As with Ravitch’s “miracle” argument (“the accounts of miracle schools demand closer scrutiny,” she asserted in the Times last May), Ladd and Fiske build mighty big straw men. Bam! Slam! “[C]lose scrutiny of charter school performance has shown that many of the success stories have been limited to particular grades or subjects and may be attributable to substantial outside financing or extraordinarily long working hours on the part of teachers. The evidence does not support the view that the few success stories can be scaled up to address the needs of large populations of disadvantaged students.”
And what is the point? If it isn’t going to work for everyone, it shouldn’t be tried by anyone? What exactly is preventing poor public schools from receiving “substantial” financing (many of them, as we know, already do) or hiring teachers who will work hard?
Speaking of the devil (that’s just a joke, friends, no demonizing intended), Randi Weingarten is bringing the American Federation of Teachers version of the anti-poverty campaign to the county where it all began — McDowell County, West Virginia, the first place in the nation to receive food stamps – in what the Washington Post‘s Lyndsey Layton says is “an unusual effort to turn around a floundering school system… by simultaneously tackling the social and economic troubles of McDowell County.” (Custer’s last stand comes to mind.)
Speaking from the same script as Ladd, Fiske, and Ravitch, Weingarten tells Layton, that “I’ve gotten so angry in the last couple of years when people who are new to our field decide that they alone, just by exhorting, will help ensure that geography does not become destiny for some kids…. A lot of the factors that confront kids — poverty, divorce, health care — are real obstacles. People can pretend to ignore them elsewhere, but no one can ignore those factors in McDowell.”
Pretend to ignore?
No matter how often serious reformers repeat it – and I have heard it often – the status quo ante brigades that Ravitch and Ladd and Fiske and Weingarten represent so well refuse to hear it: poverty matters, class matters, parents matter, kids matter, and, what these new establishmentarians keep denying, schools matter.

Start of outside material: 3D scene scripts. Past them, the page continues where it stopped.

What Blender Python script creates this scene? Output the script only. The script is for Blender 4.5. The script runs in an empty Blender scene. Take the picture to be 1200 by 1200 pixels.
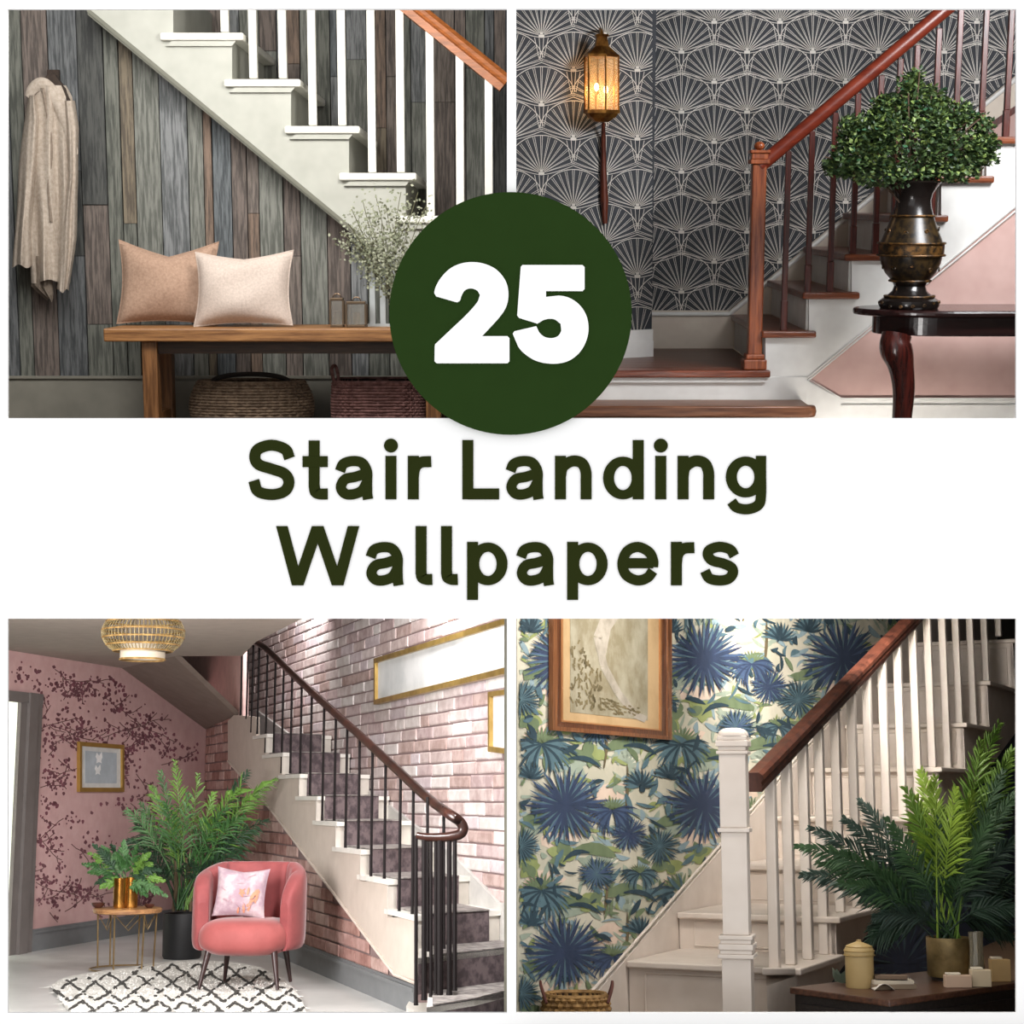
import bpy, math, random
import numpy as np
from mathutils import Matrix, Vector
random.seed(7)
sc = bpy.context.scene
COL = sc.collection
F = 2000.0                       # focal length in pixels of the 1200 px frame

# ---------------------------------------------------------------- camera, world, exposure
CAM = Vector((0, 0, 1.8))
cd = bpy.data.cameras.new('camera'); cam = bpy.data.objects.new('camera', cd); COL.objects.link(cam)
cam.location = CAM; cam.rotation_euler = (math.pi/2, 0, 0)
cd.sensor_width = 36; cd.lens = 36*F/1200; cd.clip_end = 100
sc.camera = cam
w = bpy.data.worlds.new('world'); sc.world = w; w.use_nodes = True
w.node_tree.nodes['Background'].inputs[0].default_value = (1, 1, 1, 1)
w.node_tree.nodes['Background'].inputs[1].default_value = 1.10
vs = sc.view_settings; vs.view_transform = 'Standard'; vs.look = 'None'; vs.exposure = 0; vs.gamma = 1; vs.use_curve_mapping = False

# ---------------------------------------------------------------- four tilted room frames
class Room:
    def __init__(s, horizon, eye):
        s.R = Matrix.Rotation(math.atan((600-horizon)/F), 4, 'X')
        s.h = eye
        s.M = Matrix.Translation(CAM) @ s.R @ Matrix.Translation((0, 0, -eye))
        s.Rt = s.R.to_3x3().transposed()
    def ray(s, px, py):
        return s.Rt @ Vector((px-600, F, 600-py))
    def y(s, px, py, Y):         # the point of the upright plane at depth Y seen at a pixel of the photograph
        d = s.ray(px, py); t = Y/d.y
        return Vector((d.x*t, Y, s.h+d.z*t))
    def z(s, px, py, Z):         # the point of the level plane at height Z
        d = s.ray(px, py); t = (Z-s.h)/d.z
        return Vector((d.x*t, d.y*t, Z))
    def pl(s, px, py, P, n):     # the point of the plane through P with normal n
        d = s.ray(px, py); e = Vector((0, 0, s.h)); t = (P-e).dot(n)/d.dot(n)
        return e+d*t
    def pix(s, p):
        q = s.R.to_3x3() @ (Vector(p)-Vector((0, 0, s.h)))
        return (600+F*q.x/q.y, 600-F*q.z/q.y)

TL = Room(300, .77)              # plank hall with the bench
TR = Room(230, .847)             # dark fan wallpaper landing
BL = Room(935, 1.16)             # pink brick hall
BR = Room(930, .857)             # palm wallpaper stair

def light(room, name, loc, target, size, power, color=(1, 1, 1), kind='AREA', size_y=None, spread=None, blend=.5, angle=None):
    l = bpy.data.lights.new(name, kind); l.energy = power; l.color = color
    if kind == 'AREA':
        l.size = size
        if size_y: l.shape = 'RECTANGLE'; l.size_y = size_y
        if spread: l.spread = math.radians(spread)
    elif kind == 'SPOT':
        l.shadow_soft_size = size; l.spot_size = math.radians(angle); l.spot_blend = blend
    else: l.shadow_soft_size = size
    o = bpy.data.objects.new(name, l); COL.objects.link(o)
    d = (Vector(target)-Vector(loc))
    o.matrix_world = room.M @ (Matrix.Translation(loc) @ d.to_track_quat('-Z', 'Y').to_matrix().to_4x4())
    return o

# unseen lights added to brighten the four room sets (hidden behind the wall, above or beside each opening)
light(TL, 'added_area_light', (-1.6, 6.1, 2.2), (-1.2, 8.2, .8), 1.2, 62, (1, .98, .95))
light(TL, 'added_area_light', (-.35, 6.6, 1.9), (-1.2, 8.2, .6), .5, 24, (1, .96, .92))
light(TR, 'added_area_light', (2.6, 6.2, 2.2), (1.4, 8.6, .8), 1.0, 115, (.97, .98, 1))
light(TR, 'added_area_light', (1.0, 5.85, -.12), (1.2, 8.3, .3), .2, 10, (1, .97, .95), size_y=.8)
light(BL, 'added_area_light', (-2.8, 7.0, 1.5), (-1.5, 11, .7), 1.2, 270, (1, .98, .97), size_y=1.6)
light(BL, 'added_area_light', (-.35, 7.4, 2.15), (-.9, 11, 1.0), .4, 130, (1, .98, .98))
light(BL, 'added_area_light', (-1.9, 14.2, 3.35), (-2.6, 16.4, 2.2), .6, 85, (1, .98, .98))
light(BL, 'added_area_light', (-.6, 10.4, 2.75), (-1.2, 12.0, 1.3), .4, 50, (1, .98, .98))
light(BR, 'added_area_light', (1.7, 7.6, 2.0), (2.1, 9.8, 1.5), .4, 70, (1, .95, .89))
light(BR, 'added_area_light', (1.0, 6.2, 1.75), (.7, 7.2, .9), .3, 22, (1, .95, .89))
light(BR, 'added_area_light', (.25, 5.75, 1.72), (1.2, 6.8, .8), .3, 7, (1, .93, .86))
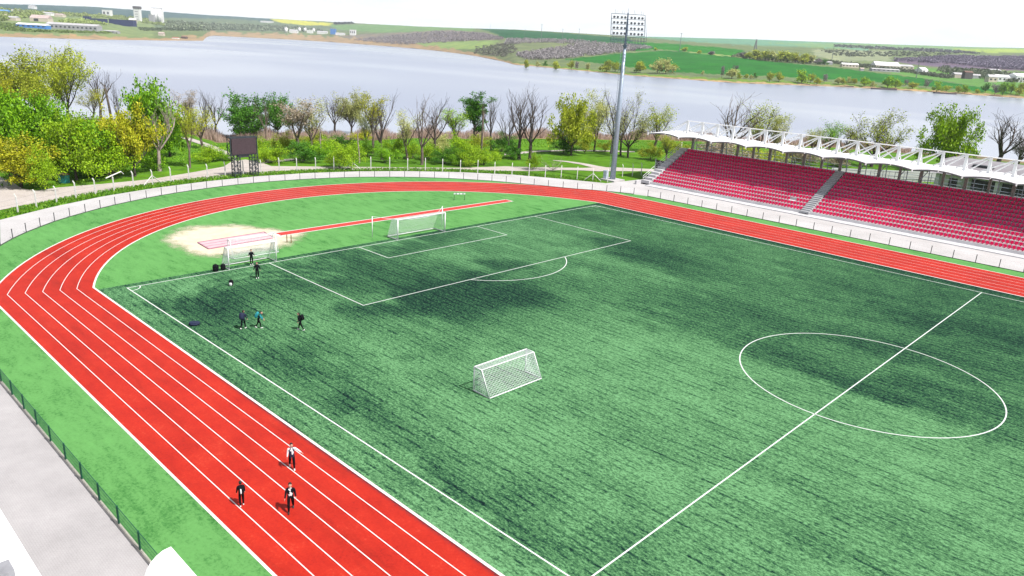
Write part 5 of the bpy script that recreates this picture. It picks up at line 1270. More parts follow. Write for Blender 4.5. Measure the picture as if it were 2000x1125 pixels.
BUSH = [
 ('bush', 'bush1', 'lime', 520, 318, 288, 40, 'lime bush touching the right side of the scoreboard'),
 ('bush', 'bush2', 'green', 620, 312, 276, 50, 'green bush at the foot of the pale broken trunk'),
 ('bush', 'bush0', 'lime', 640, 300, 268, 44, 'lime bush between the broken trunk and the dark bare tree'),
 ('bush', 'bush1', 'lime', 690, 312, 276, 44, 'lime bush left of the bare stump trunk'),
 ('bush', 'bush2', 'green', 752, 318, 282, 40, 'green bush at the foot of the tall leaning bare tree'),
 ('bush', 'bush0', 'lime', 838, 312, 276, 44, 'lime bush between the two big bare trees'),
 ('bush', 'bush1', 'deep', 870, 320, 284, 44, 'green bush right of the second big bare tree'),
 ('bush', 'bush2', 'lime', 945, 322, 286, 40, 'lime bush at the foot of the slim bare tree'),
 ('bush', 'bush0', 'deep', 1000, 310, 276, 40, 'green bush at the foot of the largest bare pair'),
 ('bush', 'bush1', 'lime', 500, 296, 266, 44, 'lime bush behind the scoreboard screen'),
 ('bush', 'bush2', 'olive', 610, 284, 256, 44, 'olive bush behind the pale broken trunk'),
 ('bush', 'bush0', 'olive', 930, 296, 262, 46, 'olive bush at the foot of the dark poplar'),
 ('bush', 'bush2', 'lime', 120, 330, 250, 90, 'lime undergrowth between the dense green tree and the lime tree at the left'),
 ('bush', 'bush1', 'green', 170, 330, 240, 80, 'green undergrowth beneath the yellow tree, left of the golden one'),
 ('bush', 'bush0', 'lime', 408, 316, 284, 52, 'bright lime bush left of the scoreboard in the grass triangle'),
 ('bush', 'bush1', 'green', 436, 314, 292, 34, 'low green bush touching the scoreboard\'s left side'),
 ('bush', 'bush2', 'lime', 540, 318, 280, 54, 'spiky lime-green bush right of the scoreboard'),
 ('bush', 'bush1', 'deep', 590, 316, 276, 58, 'green bush under the buff twiggy tree'),
 ('bush', 'bush0', 'olive', 560, 300, 256, 40, 'yellowish bush behind the spiky lime one'),
 ('bush', 'bush0', 'lime', 663, 330, 276, 52, 'rounded lime sapling bush just behind the braced fence post'),
 ('bush', 'bush1', 'deep', 668, 290, 262, 46, 'green bush left of the light yellow-green willow'),
 ('bush', 'bush2', 'yellow', 708, 276, 250, 40, 'yellow-brown bush at the foot of the light willow'),
 ('bush', 'bush0', 'green', 716, 306, 270, 34, 'green bush between the stump and the yellow-capped tree'),
 ('bush', 'bush2', 'lime', 776, 306, 262, 44, 'lime bush right of the tall leaning bare tree'),
 ('bush', 'bush1', 'lime', 806, 310, 276, 36, 'yellow-lime bush left of the big leaning trunk'),
 ('bush', 'bush0', 'pale', 862, 300, 262, 46, 'olive bush between the two stems of the big bare trees'),
 ('bush', 'bush2', 'lime', 900, 310, 258, 50, 'tall lime bush left of the bare pale trunk'),
 ('bush', 'bush1', 'lime', 920, 324, 284, 46, 'bright lime bush just behind the fence near the bare pale trunk'),
 ('bush', 'bush1', 'green', 892, 322, 290, 40, 'grey-green bush behind the fence left of the bright lime one'),
 ('bush', 'bush0', 'deep', 980, 296, 256, 40, 'green bush right of the slim bare tree'),
 ('bush', 'bush2', 'lime', 962, 312, 292, 34, 'low lime bush in front of the slim bare tree'),
 ('bush', 'bush0', 'lime', 1041, 332, 296, 22, 'small lime sapling beside the road under the leaning bare tree'),
 ('bush', 'whip0', None, 1080, 334, 300, 42, 'grey leafless twiggy bush behind the fence'),
 ('bush', 'bush1', 'deep', 1100, 300, 262, 40, 'dark bush at the left foot of the broad green-olive tree'),
 ('bush', 'bush2', 'olive', 1142, 300, 254, 34, 'green bush right of the broad green-olive tree'),
 ('bush', 'bush2', 'olive', 1182, 296, 272, 24, 'low yellow bush among the reeds by the mast'),
 ('bush', 'bush0', 'olive', 1270, 312, 278, 36, 'yellow-green bush left of the stand gate'),
 ('bush', 'bush1', 'olive', 1325, 300, 276, 40, 'yellow-green bush beside the upper end stairs of the stand'),
 ('bush', 'bush1', 'buff', 1400, 316, 270, 90, 'brownish thicket behind the left columns of the stand'),
 ('bush', 'bush2', 'olive', 1470, 320, 280, 80, 'olive thicket behind the stand columns'),
 ('bush', 'bush0', 'buff', 1550, 322, 280, 80, 'brownish thicket behind the middle stand columns'),
 ('bush', 'bush2', 'buff', 1640, 326, 288, 70, 'buff thicket right of the middle stand columns'),
 ('bush', 'bush2', 'lime', 172, 300, 226, 60, 'lime-green bush under the yellow tree at the left'),
 ('bush', 'bush0', 'green', 140, 300, 220, 60, 'green undergrowth below the tallest willow'),
 ('bush', 'bush1', 'lime', 235, 300, 238, 40, 'lime bush behind the golden-yellow tree'),
 ('bush', 'bush1', 'green', 300, 330, 290, 50, 'dark green bush at the foot of the pale dead tree'),
]
for (nm, pr, lf, u, vb, vt, w, lb) in BUSH:
    plant(nm, pr, lf, u, vb, vt, w, lb, 'bush', 'bushes behind the boundary fence')

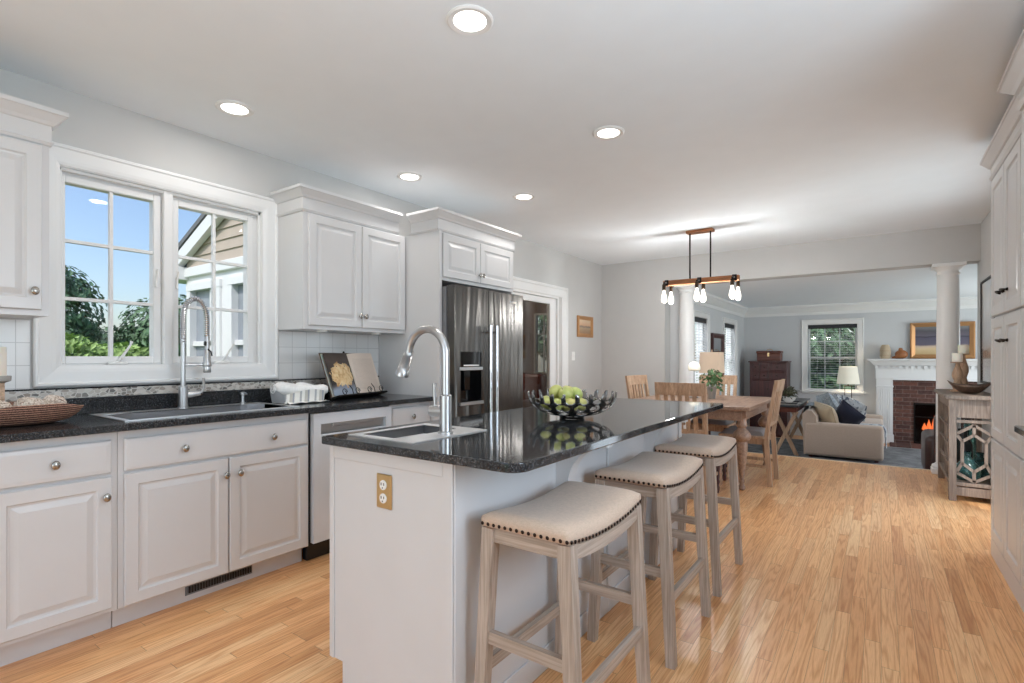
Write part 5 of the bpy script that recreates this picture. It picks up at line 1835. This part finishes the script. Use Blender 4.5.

No serious reformer that I know of, as Ladd and Fiske assert, “den[ies] a correlation [between poverty and educational achievement].” In fact, it is these reformers’ very embrace of those challenges that distinguishes them from the new establishmentarians and allowed them to, yes, “beat the odds.”
And even Scrooge got the message eventually – but it wasn’t the message Ravitch thinks is key to the Christmas Carol. The biggest sin of Dickens’ famous anti-hero is his monocular view of the world, his belief that caste and class were indeed so deeply imbedded in a person’s character that charity did not matter. Scrooge was the original determinist cum fatalist: since class matters there’s no point in reaching out. Not until he was visited by the ghosts of determinists past did he see the light: Tiny Tim was redeemable! And in that redemption Scrooge himself would be saved. The lesson here, I’m afraid, is that schools, like Scrooge, can make a difference in children’s lives. And it is my Christmas hope that teachers and policymakers will be freed from their chains and see how much they can do to improve schools and the educational opportunities of our most needy children.